Tratto da "LA VOCE DELL'EINAUDI"

CULTURA POPOLARE

Lu zzappaturi

di Antonio Galloro

L’antico canto popolare, che qui proponiamo in lingua vernacolare sannicolese, ci è stato gentilmente trasmesso a voce da Elisabetta Bellissimo, nata a San Nicola da Crissa il 28-09-1921 ed ancora vivente -«nubile per sua libera scelta», secondo una felice espressione coniata per lei dal dr. Ciccio Merincola-, meglio conosciuta in paese con il matronimico "Lisa de Cecilia".

E’, costei, con l’avanzare del tempo, che seppellisce nell’oblío ogni umano ricordo, e con la scomparsa delle generazioni più attempate, che degli eventi narrati sono state protagoniste o testimoni dirette, una delle ultime preziose memorie storiche e custodi di quelle antiche tradizioni popolari locali, che hanno caratterizzato la vita dei Sannicolesi, la cui attività economica è stata sempre prevalentemente agricola.

Questo breve canto di tradizione orale è di contenuto particolarmente agreste, patrimonio culturale, questo, che "Lisa de Cecilia" ha acquisito nel corso della sua lunga vita, trascorsa nel faticoso lavoro dei campi.

Esso mette in particolare evidenza, all’interno delle tristi condizioni di vita che riguardavano il mondo contadino, la dura e dolorosa esistenza, che era costretto a condurre lo zappatore.

Costui, infatti, nonostante si ammazzasse di fatica (e che razza di fatica era costretto a svolgere!) tutti i santi giorni, senza sosta, dall’alba al tramonto, era pur sempre condannato a vivere nella più nera miseria, per l’assai magro guadagno che riusciva a trarre dal suo lavoro, sia che lo eseguisse per conto proprio che altrui.

Ed, alla fine di una giornata interamente trascorsa a lavorare la terra, aveva le ossa così rotte dalla stanchezza da non avere, al tramonto, quando finiva di lavorare per la mancanza della luce solare, nemmeno la forza fisica per ritirasi a casa, se non camminando lentamente, piano piano («trappa-trappa», v. 3: per il significato espresso da questo antico avverbio modale calabrese, si veda G. Rohlfs, Nuovo dizionario dialettale della Calabria, Ravenna, 1996 [I ediz. 1975], p. 725, sub voce).

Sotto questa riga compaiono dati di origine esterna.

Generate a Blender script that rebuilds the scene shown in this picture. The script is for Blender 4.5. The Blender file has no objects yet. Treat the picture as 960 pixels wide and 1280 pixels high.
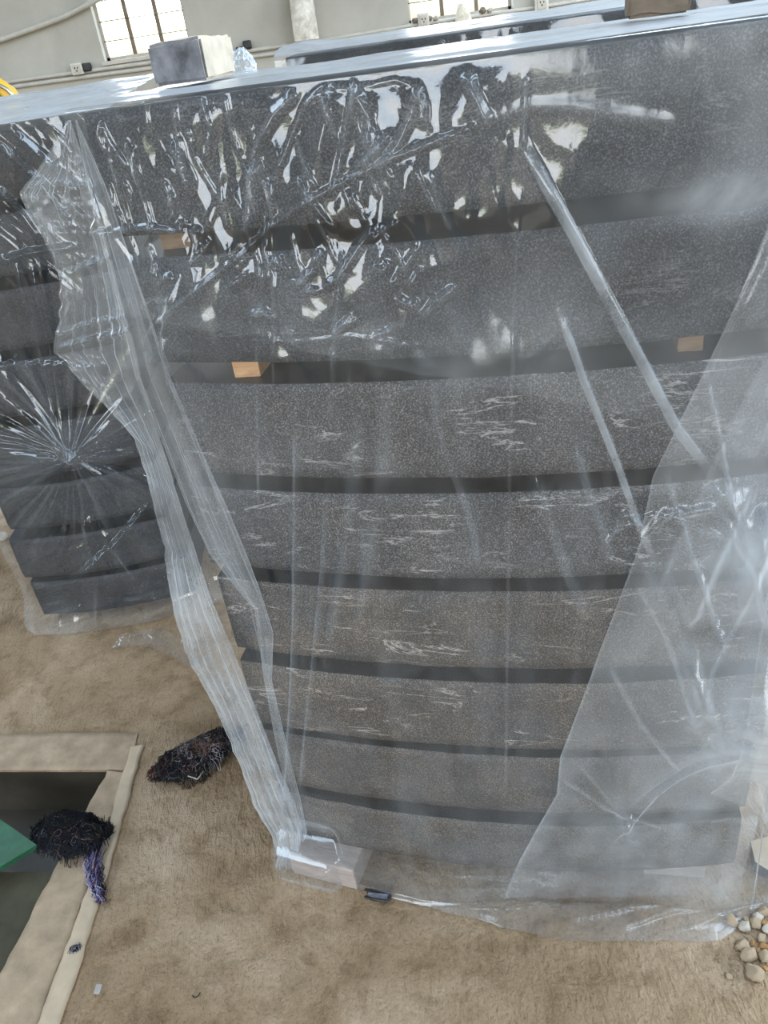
import bpy, bmesh, math, random
import numpy as np
from mathutils import Vector, Matrix
random.seed(7)
RNG = np.random.RandomState(11)
sc = bpy.context.scene
C = sc.collection

# ------------------------------------------------------------------ camera
FPX, PITCH, ROLL, H = 987.35, 0.540243, -0.145039, 1.62
_f = np.array([0, math.cos(PITCH), -math.sin(PITCH)])
_r0 = np.array([1.0, 0, 0]); _u0 = np.cross(_r0, _f)
_r = math.cos(ROLL) * _r0 + math.sin(ROLL) * _u0
_u = -math.sin(ROLL) * _r0 + math.cos(ROLL) * _u0
EYE = np.array([0, 0, H])


def ray(px):
    return _f + ((px[0] - 480) / FPX) * _r - ((px[1] - 640) / FPX) * _u


def at_z(px, z=0.0):
    d = ray(px); return EYE + d * (z - H) / d[2]


def at_y(px, y):
    d = ray(px); return EYE + d * y / d[1]


cam = bpy.data.cameras.new('camera')
cam.sensor_fit = 'HORIZONTAL'; cam.sensor_width = 36.0
cam.lens = FPX / 960 * 36.0
cam.clip_start = 0.02; cam.clip_end = 200
co = bpy.data.objects.new('camera', cam); C.objects.link(co)
M = Matrix((( _r[0], _u[0], -_f[0], 0), (_r[1], _u[1], -_f[1], 0), (_r[2], _u[2], -_f[2], H), (0, 0, 0, 1)))
co.matrix_world = M
sc.camera = co

# ------------------------------------------------------------------ node helpers
def new_mat(name):
    m = bpy.data.materials.new(name); m.use_nodes = True
    nt = m.node_tree; nt.nodes.clear()
    out = nt.nodes.new('ShaderNodeOutputMaterial')
    return m, nt, out


def N(nt, typ, ins=None, **kw):
    n = nt.nodes.new(typ)
    for k, v in kw.items(): setattr(n, k, v)
    for k, v in (ins or {}).items():
        if hasattr(v, 'node') or isinstance(v, bpy.types.NodeSocket): nt.links.new(v, n.inputs[k])
        else: n.inputs[k].default_value = v
    return n


def math_(nt, op, a, b=None, clamp=False):
    n = nt.nodes.new('ShaderNodeMath'); n.operation = op; n.use_clamp = clamp
    for i, v in enumerate((a, b)):
        if v is None: continue
        if isinstance(v, bpy.types.NodeSocket): nt.links.new(v, n.inputs[i])
        else: n.inputs[i].default_value = v
    return n.outputs[0]


def ramp(nt, fac, stops):
    n = nt.nodes.new('ShaderNodeValToRGB')
    el = n.color_ramp.elements
    while len(el) < len(stops): el.new(0.5)
    for e, (p, c) in zip(el, stops):
        e.position = p; e.color = (c[0], c[1], c[2], 1) if not isinstance(c, (int, float)) else (c, c, c, 1)
    nt.links.new(fac, n.inputs[0]); return n.outputs[0]


def mixc(nt, fac, a, b, mode='MIX'):
    n = nt.nodes.new('ShaderNodeMix'); n.data_type = 'RGBA'; n.blend_type = mode
    for i, v in ((0, fac), (6, a), (7, b)):
        if isinstance(v, bpy.types.NodeSocket): nt.links.new(v, n.inputs[i])
        elif i == 0: n.inputs[0].default_value = v
        else: n.inputs[i].default_value = (v[0], v[1], v[2], 1)
    return n.outputs[2]


def coords(nt, scale=(1, 1, 1), rot=(0, 0, 0), obj=True):
    tc = nt.nodes.new('ShaderNodeTexCoord')
    mp = nt.nodes.new('ShaderNodeMapping')
    mp.inputs['Scale'].default_value = scale; mp.inputs['Rotation'].default_value = rot
    nt.links.new(tc.outputs['Object'], mp.inputs[0]); return mp.outputs[0]


def noise(nt, vec, scale, detail=4, rough=0.55, dist=0.0):
    n = nt.nodes.new('ShaderNodeTexNoise')
    n.inputs['Scale'].default_value = scale; n.inputs['Detail'].default_value = detail
    n.inputs['Roughness'].default_value = rough; n.inputs['Distortion'].default_value = dist
    nt.links.new(vec, n.inputs['Vector']); return n.outputs[0]


def simple(name, col, rough=0.6, metal=0.0, var=0.15, nscale=12, bump=0.0, spec=0.5, bscale=60):
    m, nt, out = new_mat(name)
    v = coords(nt)
    n = noise(nt, v, nscale, 5, 0.6)
    lo = tuple(c * (1 - var) for c in col); hi = tuple(min(1, c * (1 + var)) for c in col)
    c = ramp(nt, n, [(0.3, lo), (0.7, hi)])
    b = N(nt, 'ShaderNodeBsdfPrincipled', {'Base Color': c, 'Roughness': rough, 'Metallic': metal, 'Specular IOR Level': spec})
    if bump:
        bn = N(nt, 'ShaderNodeBump', {'Height': noise(nt, v, bscale, 5, 0.6), 'Strength': bump, 'Distance': 0.004})
        nt.links.new(bn.outputs[0], b.inputs['Normal'])
    nt.links.new(b.outputs[0], out.inputs[0]); return m


# ------------------------------------------------------------------ materials
def make_floor():
    m, nt, out = new_mat('dusty_concrete')
    v = coords(nt)
    n1 = noise(nt, v, 2.6, 6, 0.62, 0.6)
    n2 = noise(nt, v, 14, 6, 0.65, 0.4)
    n3 = noise(nt, v, 110, 4, 0.7)
    c = ramp(nt, n1, [(0.28, (0.205, 0.130, 0.068)), (0.5, (0.345, 0.238, 0.145)), (0.72, (0.50, 0.375, 0.26))])
    c2 = ramp(nt, n2, [(0.28, (0.48, 0.43, 0.35)), (0.52, (1, 1, 1)), (0.8, (1.0, 1.0, 1.0))])
    c = mixc(nt, 0.75, c, c2, 'MULTIPLY')
    c3 = ramp(nt, n3, [(0.30, (0.45, 0.40, 0.34)), (0.47, (1, 1, 1))])
    c = mixc(nt, 0.6, c, c3, 'MULTIPLY')
    h = math_(nt, 'ADD', math_(nt, 'MULTIPLY', n2, 1.2), math_(nt, 'MULTIPLY', n3, 0.35))
    vs = coords(nt, (1.0, 0.35, 1), (0, 0, 0.25))
    n4 = noise(nt, vs, 75, 3, 0.6, 0.5)
    h = math_(nt, 'ADD', h, math_(nt, 'MULTIPLY', n4, 0.9))
    bn = N(nt, 'ShaderNodeBump', {'Height': h, 'Strength': 0.9, 'Distance': 0.012})
    b = N(nt, 'ShaderNodeBsdfPrincipled', {'Base Color': c, 'Roughness': 0.92, 'Specular IOR Level': 0.2, 'Normal': bn.outputs[0]})
    nt.links.new(b.outputs[0], out.inputs[0]); return m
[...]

Quanto contrasta il penoso rientro a casa del nostro lavoratore della terra con quello, tutto allegro e spensierato dello zappatore, di cui ci parla Leopardi nel suo idillio Il sabato del villaggio, che, sia pure in circostanze diverse e per motivi legati all’imminente festività del sabato, «riede alla sua parca mensa,/ fischiando» (w. 28-29)!

L’esatta misura di quanto realmente il contadino fosse fisicamente spossato, alla fine dello sfiancante lavoro di zappatura giornaliero, ci viene fornita dal suo singolare comportamento domestico.

Egli, infatti, una volta rincasato, si sentiva così sfinito da desiderare soltanto andare subito a dormire per riposarsi e, dopo che si era messo a letto, gli capitava spesso di non essere neppure in grado di ricambiare le effusioni d’amore rivoltegli, con calorosa manifestazione d’affetto, dalla moglie, certamente meno stanca di lui.

La stoppa, indicata come termine di confronto, per significare la condizione di estrema stanchezza dello zappatore («su’ fattu stuppa», v. 6), fa certamente riferimento ad antiche espressioni figurate della lingua italiana, del tipo "sentirsi -o "avere"- le gambe di stoppa", nel senso di sentirsele così deboli e fiacche da non avere nemmeno la forza di reggersi in piedi o di stare in posizione eretta.

Ci preme sottolineare come in nessuno dei dizionari dialettali della nostra regione e neppure in alcuna delle molte opere riguardanti gli scavi linguistici o gli studi e le ricerche compiuti sui vari dialetti calabresi, dall’antichità ai nostri giorni, da G. Rohlfs, G. B. Marzano, L. Accattatis, F. Mosino ed altri studiosi locali, da noi pazientemente setacciati, sia stato possibile rinvenire la locuzione vernacolare «sentirsi stuppa» o l’altra, «essere fattu stuppa», riportata nel canto esaminato, per spiegare la quale, dunque, abbiamo dovuto, necessariamente, fare ricorso al lessico letterario.

 

Lu zzappaturi

Poveru zzappaturi, zappa zappa,

dinari alla sua pezza mai nde ngruppa

la sira si ricogghie trappa trappa

si caccia li cciappette e va e si curca.

E la mugghiere nci dice:-«Abbrazza, abbrazza!»

«Cammu mabbrazzu, ca su’ fattu stuppa!»